Sir Francis Beaufort is best remembered as
the originator of the Beaufort scale, describing wind strengths. However, there
was more to the man than that. He was the author of a guide to the coastline of
Asia Minor, and it may well have been Beaufort who suggested Charles Darwin to
Fitzroy as the ‘scientific gentleman’ to accompany the second voyage of The
Beagle. He was a naval hero, having been wounded in 1800 and again in 1812, and
he slept with his sister Harriet.
This isn’t the stuff of idle gossip. Francis
Beaufort kept journals, written in code, which were deciphered after his death.

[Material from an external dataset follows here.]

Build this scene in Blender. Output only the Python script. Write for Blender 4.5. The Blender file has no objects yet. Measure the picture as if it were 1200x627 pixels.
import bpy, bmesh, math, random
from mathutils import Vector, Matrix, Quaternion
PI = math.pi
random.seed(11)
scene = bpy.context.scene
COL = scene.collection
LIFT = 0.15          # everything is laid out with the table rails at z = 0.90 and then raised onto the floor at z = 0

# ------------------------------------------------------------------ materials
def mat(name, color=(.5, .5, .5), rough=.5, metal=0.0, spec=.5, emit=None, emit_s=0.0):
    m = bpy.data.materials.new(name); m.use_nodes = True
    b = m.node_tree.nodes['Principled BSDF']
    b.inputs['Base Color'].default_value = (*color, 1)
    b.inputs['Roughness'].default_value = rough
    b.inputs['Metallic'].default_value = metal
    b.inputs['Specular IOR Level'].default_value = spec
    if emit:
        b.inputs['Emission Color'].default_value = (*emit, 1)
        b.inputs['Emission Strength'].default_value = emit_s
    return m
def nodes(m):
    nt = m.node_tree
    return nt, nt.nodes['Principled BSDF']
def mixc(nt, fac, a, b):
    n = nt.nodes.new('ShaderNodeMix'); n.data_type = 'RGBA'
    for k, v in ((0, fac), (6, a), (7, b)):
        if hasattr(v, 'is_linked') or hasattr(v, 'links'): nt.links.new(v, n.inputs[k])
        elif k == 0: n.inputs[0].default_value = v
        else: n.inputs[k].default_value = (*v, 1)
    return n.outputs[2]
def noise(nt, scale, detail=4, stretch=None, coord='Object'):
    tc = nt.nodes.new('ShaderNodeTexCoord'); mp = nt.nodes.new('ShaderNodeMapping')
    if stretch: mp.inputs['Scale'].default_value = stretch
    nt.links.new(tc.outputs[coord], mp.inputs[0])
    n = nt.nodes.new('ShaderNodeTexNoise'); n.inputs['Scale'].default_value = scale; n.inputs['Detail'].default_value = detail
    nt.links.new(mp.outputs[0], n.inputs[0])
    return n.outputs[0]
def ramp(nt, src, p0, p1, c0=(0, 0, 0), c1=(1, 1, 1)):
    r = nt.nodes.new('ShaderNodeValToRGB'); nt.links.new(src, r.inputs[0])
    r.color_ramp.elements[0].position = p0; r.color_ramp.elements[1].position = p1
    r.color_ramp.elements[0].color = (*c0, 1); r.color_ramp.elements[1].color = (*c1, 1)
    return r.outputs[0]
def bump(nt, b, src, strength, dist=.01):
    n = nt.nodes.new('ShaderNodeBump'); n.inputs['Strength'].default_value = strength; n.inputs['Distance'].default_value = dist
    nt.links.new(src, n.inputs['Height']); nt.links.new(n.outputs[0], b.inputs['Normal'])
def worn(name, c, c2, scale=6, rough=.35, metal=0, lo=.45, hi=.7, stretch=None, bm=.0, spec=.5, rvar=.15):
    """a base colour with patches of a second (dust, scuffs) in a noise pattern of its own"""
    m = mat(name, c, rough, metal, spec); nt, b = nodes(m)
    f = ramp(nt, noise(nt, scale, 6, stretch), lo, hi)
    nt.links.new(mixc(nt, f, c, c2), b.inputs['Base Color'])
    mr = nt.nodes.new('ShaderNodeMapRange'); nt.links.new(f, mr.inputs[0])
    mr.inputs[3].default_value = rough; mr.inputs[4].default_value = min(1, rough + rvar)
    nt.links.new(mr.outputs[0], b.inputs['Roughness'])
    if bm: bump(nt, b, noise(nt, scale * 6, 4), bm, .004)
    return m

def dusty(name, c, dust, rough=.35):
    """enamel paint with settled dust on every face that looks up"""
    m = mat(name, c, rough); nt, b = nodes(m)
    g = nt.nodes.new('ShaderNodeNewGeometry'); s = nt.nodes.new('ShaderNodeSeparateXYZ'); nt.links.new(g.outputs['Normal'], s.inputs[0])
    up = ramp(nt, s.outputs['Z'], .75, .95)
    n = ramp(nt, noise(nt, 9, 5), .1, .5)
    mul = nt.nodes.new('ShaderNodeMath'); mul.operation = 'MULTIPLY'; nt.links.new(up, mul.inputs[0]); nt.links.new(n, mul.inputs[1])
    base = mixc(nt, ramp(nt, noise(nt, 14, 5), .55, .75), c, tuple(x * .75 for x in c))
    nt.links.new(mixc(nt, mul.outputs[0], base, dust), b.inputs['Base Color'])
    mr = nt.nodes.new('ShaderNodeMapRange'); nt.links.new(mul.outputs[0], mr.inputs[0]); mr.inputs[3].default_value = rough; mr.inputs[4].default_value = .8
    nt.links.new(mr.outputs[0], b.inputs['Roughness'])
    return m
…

Nor were he and Harriet a pair of unruly teenagers, experimenting behind the handcart
sheds. Their affair took place after the death of Francis's first wife, Alicia,
in 1834, when Francis was sixty. His unmarried sister Harriet was only some
three years younger than him, and in a letter to their sister Frances in 1838,
she wrote, "My face has become so wrinkled and odious." In the same
letter she says of her 'dear Master', "You know in days of yore I used to
be called his slave, and so I am still if it be called slavery, to wish to
oblige so dear and so kind a friend - who certainly never unreasonable in his
demands - and to whose tenderness and affection it is but due to try to please
him in small as well as large things." She calls him 'my dear Francis',
too.
The whole thing is rather touching, but it
wasn't to last. Later in 1838, Francis Beaufort married Honora Edgeworth,
Frances's stepdaughter. He was knighted in 1848, and he died in Hove in 1857.
Harriet died in 1865.
On the Beaufort scale from nun to Fred West,
Francis and Harriet shouldn’t create enough of a stir to rustle a puritan’s
skirts, so it's sad that Francis was apparently tormented by guilt. How much
nicer it would have been if he and Harriet had lived happily ever after,
breezing gently together through their twilight years.